Los hijos o nietos de aquellas víctimas no quieren ya sacar los colores a nadie, ni buscar afrentas, ni pedir venganza. El deseo de estas personas es muy sencillo, es ejercer el derecho de enterrar dignamente a sus muertos y dejar clara su memoria. Muchos familiares no saben dónde están los restos de sus padres o de sus abuelos. Cada uno desea pacificar su propia vida dando sepultura a sus seres queridos. Eso persiguen quienes participan ahora en la Recuperación de la Memoria Histórica, dar satisfacción a un sentimiento humano, cumplir con un ritual indispensable para aliviar el dolor, desagraviar a aquellos que cayeron, con el último gesto que les pueden dedicar, darles una tumba y renovarles el recuerdo. La voz de los herederos de esos perdedores no dice más que una cosa: "Que mis muertos y su papel en esa terrible historia quede aclarado y descansen en paz".
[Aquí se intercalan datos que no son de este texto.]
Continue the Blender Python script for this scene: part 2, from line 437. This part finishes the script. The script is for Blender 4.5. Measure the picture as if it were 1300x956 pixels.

Nadie debe ganarnos en generosidad a quienes, desde la izquierda, hemos contribuido a la Democracia. Las víctimas de los que se sintieron vencedores ya tuvieron la oportunidad de honrar a sus muertos. ¿Creen ellos que ya es hora de que las víctimas de los que perdieron tengan también esa misma oportunidad? Porque hay el mismo dolor humano en unos que en otros, porque el dolor no sabe de siglas, de ideologías ni de banderas.
La mayor parte de los contendientes en la Guerra Civil fueron víctimas, víctimas vencidas y víctimas vencedoras. Otros, los menos, son los culpables de subvertir un orden que estaba democráticamente construido y cimentado. No podemos -ni debemos- bendecir lo criminal, pero sí queremos que cada uno reivindique la memoria de quienes, sin ser culpables, padecieron, murieron y fueron olvidados. Desde la izquierda, vivido lo vivido y aprendido lo aprendido, y habiendo escuchado de labios de gente que venció confesiones de dolor y desasosiego, porque no quisieron ser protagonistas de lo que hicieron, confieso que no albergo resquemor alguno. Pero comprendo y apoyo, en toda su dimensión humana, la esperanza, la última esperanza, para brindar el último homenaje a los anónimos e ignorados, gracias a un deseo que no es reaccionario ni vengativo. Esa es la voluntad sincera de recuperación de la Memoria Histórica.
No cabe la menor duda, pues, de que la Ley de Memoria Histórica pretende ayudar a que todo el mundo pueda cumplir ese deseo de encontrar y enterrar dignamente a sus muertos. Lo acontecido desde su aprobación por las Cortes, con el último episodio judicial que tanto nos divide, no está permitiendo que eso ocurra de la forma en que querían y quieren familiares y demócratas amantes de la concordia y reconciliación. Se debería intentar, por todos los medios y con máxima celeridad, una modificación de esa ley o la elaboración de otra que obligue a todas las instituciones del Estado a facilitar los medios de todo tipo para que ese objetivo pueda ser alcanzado, separando al muerto de las circunstancias de su muerte o asesinato.
Y cuando las fuerzas políticas consideren necesario aclarar las circunstancias de esas muertes, que se revise lo pactado en la Transición, que se legisle en función de la justicia y que ningún juez encuentre en esa legislación ningún resquicio para, unilateralmente, alterar lo que se haya decidido en nombre de la soberanía nacional. El Gobierno tiene la obligación de liderar este proceso que nos devuelva la concordia.
Juan Carlos Rodríguez Ibarra es ex presidente de la Junta de Extremadura.